3. Pembelajaran Matematika dan Pembentukan Karakter bangsa
Tujuan pembelajaran adalah agar pengetahuan/ informasi yang
disampaikan guru dapat diterima dengan baik oleh siswa sehingga diharapkan
hasilnya baik pula. Dengan proses belajar matematika yang baik dapat
memudahkan mempelajari matematika dan memudahkan pula
mengamplikasikannya pada situasi yang baru, baik untuk menyelesaikan masalah
dalam matematika itu sendiri maupun ilmu lain dalam kehidupan sehari-hari.
Untuk pendidikan Sekolah Dasar, usia siswa menurut Peaget tingkat
perkembangan intelektualnya masih pada tahap operasi konkret sehingga
membutuhkan intervensi guru lebih banyak dibanding dengan jenjang pendidikan
yang lebih tinggi karena pada tahap tersebut siswa masih terikat dengan hal-hal
yang sifatnya konkret. Sementara matematika adalah abstrak, dan karena
keabstrakannya inilah yang menyebabkan matematika sulit.

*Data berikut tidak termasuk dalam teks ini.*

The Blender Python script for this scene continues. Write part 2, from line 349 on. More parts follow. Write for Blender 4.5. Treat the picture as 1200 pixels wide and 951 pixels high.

Oleh karena itu agar dapat berperan banyak dalam membelajarkan
matematika maka seorang guru harus mempunyai kompetensi-kompetensi tertentu
dalam pembelajaran matematika, diantaranya menguasai materi matematika,
strategi membelajarkan matematika, mengetahui psikologi perkembangan mental
siswa dan berprilaku sebagai pendidik. Dengan menguasai materi matematika
maka dapat mengetahui nilai-nilai yang terkandung dalam matematika itu sendiri.
111
Nilai-nilai tersebut diantaranya adalah matematika merupakan ilmu yang taat
azas, rasional, kebenarannya logis. Ciri-ciri matematika tersebut sesuai dengan
filsafat umum yang pada hakekatnya menuju kebenaran/keadilan. Sikap dan
tindakan yang menempatkan nilai-nilai keadilan sebagai tujuan akhir dinamakan
perbuatan moral. Perkembangan moral dipengaruhi oleh perkembangan pikiran
(kognitif) dan perasaan/kelakuan.
Namun yang lebih berperan dalam perkembangan moral adalah perasaan
seseorang. Kemampuan kognitif dapat mempengaruhi perbuatan moral seseorang
tergantung bagaimana perasaan seseorang tersebut. Orang yang kemampuan
kognitifnya tinggi dapat bermoral/ berkarakter baik bila perasaannya baik, namun
sebaliknya kemampuan kognitif tinggi dapat bermoral/ berkarakter rendah bila
perasaannya kurang baik. Dengan karakteristik matematika yang disebutkan di
atas dapat digunakan sebagai sarana untuk menanamkan nilai-nilai moral
khususnya pada pendidikan sekolah dasar. Hal ini mengingat usia anak sekolah
dasar mempunyai kepekaan dan daya lekat ingatan yang kuat, sehingga
penanaman nilai karakter perlu diterapkan melalui berbagai kesempatan termasuk
dalam pembelajaran matematika.
Bentuk penanaman nilai-nilai karakter dalam pembelajaran matematika
dapat dilakukan melalui berbagai model tergantung kreatifitas guru masing-
masing, yang terpenting secara eksplisit selalu menekankan nilai-nilai karakter
yang terkandung didalam setiap topik/pokok bahasan matematika yang diajarkan
dan mengkaitkannya dengan kehidupan nyata. Suyitno mengemukakan,
pembelajaran konsep pecahan dalam arti pecahan sebagai suatu pembagian, dapat
dimanfaatkan untuk menanainkan rasa keadilan. Berikut adalah contoh penggalan
bahan ajar dengan materi ajar arti pecahan:
Bu Mami memiliki dua orang anak Ali dan Budi. Ia ingin membagi kue
kepada kedua anaknya secara adil, yaitu dengan membagi kue itu
menjadi dua sama besar. Baginya membagi adil itu sangat penting, sebab
keadilan mengakibatkan perdamaian dan ketidakadilan dapat
mengakibatkan iri, dengki, dan permusuhan. Ia mempunyai banyak cara
untuk mengiris dan membagi secara adil kepada anak-anaknya. Agar
anak-anaknya benar-benar merasa memperoleh keadilan, maka Bu Mami
mengundi untuk menentukan siapa mengiris dan dengan konsekuensi
yang tidak mengiris berhak mengambil lebih dahulu. Setelah selesai
membagi kue, Bu Mami mengatakan “kalian masing-masing mendapat
seperdua dari kue yang utuh”.
112
Dalam matematika terdapat prinsip keadilan dalam hal sebuah persamaan.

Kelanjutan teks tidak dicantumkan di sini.